‘Top priority.’ Those two words in Keir Starmer’s tweet about Alaa Abd el-Fattah stung the hardest. What an affront to the country. On Boxing Day, as people came down from Christmas revelry that they could ill-afford, here was their prime minister prioritising the wellbeing of an Egyptian loudmouth most Britons couldn’t name. Rarely has the PM’s remoteness been so starkly exposed.
‘I’m delighted that Alaa Abd el-Fattah is back in the UK,’ Starmer wrote on X, following the arrival of the Egyptian activist who was jailed by the Sisi regime for spreading ‘fake news’. He will come to regret this gushing tweet. Abd el-Fattah is the author of racist tweets about Jews and whites, and he once called Brits ‘dogs and monkeys’. We fret over the economy and our broken borders; Sir Keir proudly announces that a ‘top priority’ has been to bring an Egyptian man to Britain. There is no fixing this gaping chasm that separates the concerns of everyday Britons from the luxury activism of our rulers.
Even if Mr Abd el-Fattah was a morally spotless activist, his closet skeleton-free, it would have been crackers for Starmer to describe his arrival in Britain as a ‘top priority’. You were elected to improve the lives of Britons, Keir, not to ponce about on the world stage as the saviour of foreign-born campaigners who’ve landed themselves in hot water.
But Abd el-Fattah is far from morally spotless. Old tweets from what appear to be his account are astonishing. ‘I’m a violent person who advocated the killing of all zionists, including civilians, so fuck of [sic],’ he said in one. ‘We need to kill more of them.’ He appeared to deny the Holocaust and advocated ‘killing police’. He said he didn’t like white people. People have been cancelled for far less than this. In Starmer’s Britain, people have been jailed for less.
None of this was hidden; it was widely known that Mr Abd el-Fattah held extreme and hateful views. In 2014, his nomination for the EU’s Sakharov Prize for Freedom of Thought was withdrawn after his tweets came to light. In September 2014, the Wall Street Journal branded him ‘a dissident for hate’, slamming his ‘violent rhetoric against Israel’.

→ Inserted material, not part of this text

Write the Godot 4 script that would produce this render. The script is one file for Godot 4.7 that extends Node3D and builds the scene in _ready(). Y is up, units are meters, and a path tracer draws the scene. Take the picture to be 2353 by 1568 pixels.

In the same month, the Times of Israel documented his tweets calling for the assassination of Egyptian officials and the murder of Israelis. That report cited his view that there are a ‘critical number of Israelis that we need to kill’ in order to solve the ‘problem’ in the Middle East. Little wonder he was yanked from a prize that rewards ‘respect for international law’.
Who benefits from his presence in Britain?

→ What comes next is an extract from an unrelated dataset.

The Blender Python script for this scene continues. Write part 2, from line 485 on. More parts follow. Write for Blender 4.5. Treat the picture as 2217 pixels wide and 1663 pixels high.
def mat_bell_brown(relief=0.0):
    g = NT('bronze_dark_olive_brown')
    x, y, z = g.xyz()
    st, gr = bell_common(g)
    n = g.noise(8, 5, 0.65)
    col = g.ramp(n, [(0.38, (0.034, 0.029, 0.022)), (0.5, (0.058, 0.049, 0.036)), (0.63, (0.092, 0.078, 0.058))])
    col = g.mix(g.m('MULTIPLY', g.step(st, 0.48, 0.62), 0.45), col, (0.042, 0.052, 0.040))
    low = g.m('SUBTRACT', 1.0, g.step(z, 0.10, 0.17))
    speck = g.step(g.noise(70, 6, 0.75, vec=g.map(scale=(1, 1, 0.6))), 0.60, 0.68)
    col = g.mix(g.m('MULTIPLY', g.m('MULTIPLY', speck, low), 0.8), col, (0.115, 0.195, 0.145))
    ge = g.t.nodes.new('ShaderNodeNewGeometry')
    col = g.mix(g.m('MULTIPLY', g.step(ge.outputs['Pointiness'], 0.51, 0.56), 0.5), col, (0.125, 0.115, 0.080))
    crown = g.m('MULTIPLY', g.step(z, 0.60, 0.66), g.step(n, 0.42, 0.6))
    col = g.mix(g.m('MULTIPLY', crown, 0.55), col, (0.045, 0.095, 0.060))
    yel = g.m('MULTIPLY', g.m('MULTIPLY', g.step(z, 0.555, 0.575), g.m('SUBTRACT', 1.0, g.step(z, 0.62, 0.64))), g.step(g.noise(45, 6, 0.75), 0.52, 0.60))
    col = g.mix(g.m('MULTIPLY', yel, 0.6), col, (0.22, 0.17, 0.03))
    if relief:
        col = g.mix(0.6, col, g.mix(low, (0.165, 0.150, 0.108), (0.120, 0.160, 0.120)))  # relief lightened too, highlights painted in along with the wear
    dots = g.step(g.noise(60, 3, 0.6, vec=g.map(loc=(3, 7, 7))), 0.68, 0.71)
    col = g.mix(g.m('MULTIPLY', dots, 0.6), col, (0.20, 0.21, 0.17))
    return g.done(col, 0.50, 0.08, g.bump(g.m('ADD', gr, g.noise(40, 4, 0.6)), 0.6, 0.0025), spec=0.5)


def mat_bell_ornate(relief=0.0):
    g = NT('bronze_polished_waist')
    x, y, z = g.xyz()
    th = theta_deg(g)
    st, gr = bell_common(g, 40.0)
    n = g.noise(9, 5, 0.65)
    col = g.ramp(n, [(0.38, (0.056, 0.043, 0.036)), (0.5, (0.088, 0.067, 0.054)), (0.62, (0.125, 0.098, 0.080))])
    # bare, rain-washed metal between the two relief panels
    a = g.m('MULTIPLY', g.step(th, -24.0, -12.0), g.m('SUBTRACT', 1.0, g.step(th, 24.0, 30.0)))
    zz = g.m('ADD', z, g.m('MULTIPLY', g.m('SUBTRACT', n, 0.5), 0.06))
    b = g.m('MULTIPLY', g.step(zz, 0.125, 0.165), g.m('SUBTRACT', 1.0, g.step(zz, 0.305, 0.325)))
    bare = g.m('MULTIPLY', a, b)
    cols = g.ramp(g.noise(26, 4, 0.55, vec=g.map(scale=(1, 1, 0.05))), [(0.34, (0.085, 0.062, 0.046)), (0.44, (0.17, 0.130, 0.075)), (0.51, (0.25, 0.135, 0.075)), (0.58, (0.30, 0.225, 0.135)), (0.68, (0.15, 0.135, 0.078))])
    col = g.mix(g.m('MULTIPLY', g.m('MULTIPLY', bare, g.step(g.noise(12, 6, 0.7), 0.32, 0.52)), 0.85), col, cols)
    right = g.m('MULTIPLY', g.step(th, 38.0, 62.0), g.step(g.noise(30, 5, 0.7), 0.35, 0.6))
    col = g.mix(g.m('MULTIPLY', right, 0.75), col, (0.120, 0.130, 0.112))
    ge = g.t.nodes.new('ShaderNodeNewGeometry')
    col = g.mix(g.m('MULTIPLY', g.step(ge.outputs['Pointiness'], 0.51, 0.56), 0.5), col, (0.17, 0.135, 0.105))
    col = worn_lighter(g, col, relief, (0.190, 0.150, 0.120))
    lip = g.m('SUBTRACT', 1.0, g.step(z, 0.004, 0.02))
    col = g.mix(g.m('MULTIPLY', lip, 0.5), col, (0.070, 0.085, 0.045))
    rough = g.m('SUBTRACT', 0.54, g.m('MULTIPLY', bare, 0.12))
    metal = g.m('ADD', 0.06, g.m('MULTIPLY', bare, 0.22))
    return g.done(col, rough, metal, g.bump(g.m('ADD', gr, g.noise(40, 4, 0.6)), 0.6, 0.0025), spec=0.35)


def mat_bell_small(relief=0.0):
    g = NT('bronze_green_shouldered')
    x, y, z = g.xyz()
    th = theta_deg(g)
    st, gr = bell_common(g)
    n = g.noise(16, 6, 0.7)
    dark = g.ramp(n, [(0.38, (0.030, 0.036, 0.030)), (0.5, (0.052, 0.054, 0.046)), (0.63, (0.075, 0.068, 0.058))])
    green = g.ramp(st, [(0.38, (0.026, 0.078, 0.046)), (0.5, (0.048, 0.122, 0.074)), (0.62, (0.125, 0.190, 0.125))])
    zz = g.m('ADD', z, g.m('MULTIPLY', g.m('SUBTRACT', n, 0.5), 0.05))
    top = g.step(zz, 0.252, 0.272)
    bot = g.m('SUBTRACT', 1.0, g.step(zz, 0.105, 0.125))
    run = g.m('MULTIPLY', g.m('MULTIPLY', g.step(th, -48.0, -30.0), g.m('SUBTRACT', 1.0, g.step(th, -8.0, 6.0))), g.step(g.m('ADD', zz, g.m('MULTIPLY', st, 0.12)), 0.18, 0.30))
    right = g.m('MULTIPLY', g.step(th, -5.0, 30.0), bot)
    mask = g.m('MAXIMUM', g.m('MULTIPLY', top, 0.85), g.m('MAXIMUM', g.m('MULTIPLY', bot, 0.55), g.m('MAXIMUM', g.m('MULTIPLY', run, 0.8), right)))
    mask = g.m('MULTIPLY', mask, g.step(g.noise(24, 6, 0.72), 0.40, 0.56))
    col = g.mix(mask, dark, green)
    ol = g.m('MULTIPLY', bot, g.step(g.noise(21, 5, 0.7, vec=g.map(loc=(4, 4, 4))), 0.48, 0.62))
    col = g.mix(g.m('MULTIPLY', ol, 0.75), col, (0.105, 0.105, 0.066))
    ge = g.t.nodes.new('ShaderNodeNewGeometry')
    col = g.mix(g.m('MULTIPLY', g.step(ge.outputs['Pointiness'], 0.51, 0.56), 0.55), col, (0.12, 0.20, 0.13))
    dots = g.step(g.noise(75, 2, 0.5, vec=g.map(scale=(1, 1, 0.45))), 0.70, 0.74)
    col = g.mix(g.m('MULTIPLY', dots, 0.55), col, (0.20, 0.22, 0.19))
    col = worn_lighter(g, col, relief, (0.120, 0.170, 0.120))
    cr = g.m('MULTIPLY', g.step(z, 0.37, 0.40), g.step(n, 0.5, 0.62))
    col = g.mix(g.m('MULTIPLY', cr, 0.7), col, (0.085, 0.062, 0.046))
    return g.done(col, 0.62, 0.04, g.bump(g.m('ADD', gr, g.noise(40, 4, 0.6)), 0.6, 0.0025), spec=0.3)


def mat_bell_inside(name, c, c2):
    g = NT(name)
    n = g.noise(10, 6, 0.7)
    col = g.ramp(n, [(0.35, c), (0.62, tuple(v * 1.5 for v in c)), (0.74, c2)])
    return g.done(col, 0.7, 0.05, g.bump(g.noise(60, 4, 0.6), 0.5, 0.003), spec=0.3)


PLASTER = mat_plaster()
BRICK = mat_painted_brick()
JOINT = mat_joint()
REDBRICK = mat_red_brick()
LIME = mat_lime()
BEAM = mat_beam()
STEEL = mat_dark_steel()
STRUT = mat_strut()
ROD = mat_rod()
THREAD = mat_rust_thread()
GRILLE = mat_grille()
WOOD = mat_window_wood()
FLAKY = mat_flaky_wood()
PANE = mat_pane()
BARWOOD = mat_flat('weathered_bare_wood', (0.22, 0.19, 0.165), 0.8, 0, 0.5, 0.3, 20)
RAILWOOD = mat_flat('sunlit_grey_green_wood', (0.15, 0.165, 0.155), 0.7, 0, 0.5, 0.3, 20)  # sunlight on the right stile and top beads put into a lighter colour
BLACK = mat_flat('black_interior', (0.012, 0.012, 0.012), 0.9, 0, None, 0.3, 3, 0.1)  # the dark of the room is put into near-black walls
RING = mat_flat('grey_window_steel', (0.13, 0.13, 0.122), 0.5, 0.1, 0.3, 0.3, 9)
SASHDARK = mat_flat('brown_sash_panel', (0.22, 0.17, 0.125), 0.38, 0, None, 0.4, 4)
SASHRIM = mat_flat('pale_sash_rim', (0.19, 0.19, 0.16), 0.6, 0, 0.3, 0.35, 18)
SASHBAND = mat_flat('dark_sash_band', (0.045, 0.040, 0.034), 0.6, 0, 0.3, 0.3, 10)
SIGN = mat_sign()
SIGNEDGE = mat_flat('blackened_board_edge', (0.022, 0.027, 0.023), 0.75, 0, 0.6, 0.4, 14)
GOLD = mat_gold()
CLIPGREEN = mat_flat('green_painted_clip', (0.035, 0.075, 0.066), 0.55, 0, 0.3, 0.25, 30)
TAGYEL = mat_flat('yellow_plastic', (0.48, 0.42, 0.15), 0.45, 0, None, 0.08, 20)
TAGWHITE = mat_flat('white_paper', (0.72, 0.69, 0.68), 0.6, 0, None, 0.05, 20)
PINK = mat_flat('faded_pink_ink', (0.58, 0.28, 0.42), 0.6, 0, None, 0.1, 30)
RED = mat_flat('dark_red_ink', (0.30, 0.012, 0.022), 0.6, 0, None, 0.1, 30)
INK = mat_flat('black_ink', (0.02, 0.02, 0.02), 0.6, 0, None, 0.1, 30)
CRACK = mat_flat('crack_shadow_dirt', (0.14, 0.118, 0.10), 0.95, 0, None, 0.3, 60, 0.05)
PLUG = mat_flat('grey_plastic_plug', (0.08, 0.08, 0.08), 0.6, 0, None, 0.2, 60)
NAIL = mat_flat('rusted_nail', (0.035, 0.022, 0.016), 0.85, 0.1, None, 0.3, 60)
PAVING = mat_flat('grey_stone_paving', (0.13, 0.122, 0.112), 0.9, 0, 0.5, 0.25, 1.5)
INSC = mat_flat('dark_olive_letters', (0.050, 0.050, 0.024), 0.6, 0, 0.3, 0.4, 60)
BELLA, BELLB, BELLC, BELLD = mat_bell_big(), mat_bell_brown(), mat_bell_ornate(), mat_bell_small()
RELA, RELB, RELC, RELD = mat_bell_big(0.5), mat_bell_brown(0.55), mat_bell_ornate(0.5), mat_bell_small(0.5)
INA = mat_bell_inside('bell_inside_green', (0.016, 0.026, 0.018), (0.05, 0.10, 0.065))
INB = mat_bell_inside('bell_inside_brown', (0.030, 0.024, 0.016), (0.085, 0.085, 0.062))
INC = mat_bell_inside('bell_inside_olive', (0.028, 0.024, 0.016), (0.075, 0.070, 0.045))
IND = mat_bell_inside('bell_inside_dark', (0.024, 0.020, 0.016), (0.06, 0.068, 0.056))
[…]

If Sir Keir thinks he can just ride this out, he’s in for a rude awakening. This feels like a turning-point scandal. It speaks to the staggering aloofness of Starmerism. These people are so high on their own supply of self-righteousness that they don’t even bother with due diligence anymore. A quick google would have confirmed that Abd El-Fattah has expressed truly obnoxious views. Yet the Starmer set is so blinded by self-regard they can’t even be arsed with a web search.
Abd el-Fattah has a tenuous link with Britain. He was not born here. He was granted British citizenship in December 2021, when he was in an Egyptian jail, based on the fact his mother was born here. Who benefits from his presence in Britain? He does, of course. And Starmer thought he would too, by posing as the virtuous rescuer of the oppressed. In the end the prime minister only signalled his vast moral detachment from everyday Brits, and his preference for the luxury causes of the human rights lobby over the hard task of making life better for the people of this country. If we lived in normal, decent times, this would be a resigning matter. But I won’t hold my breath.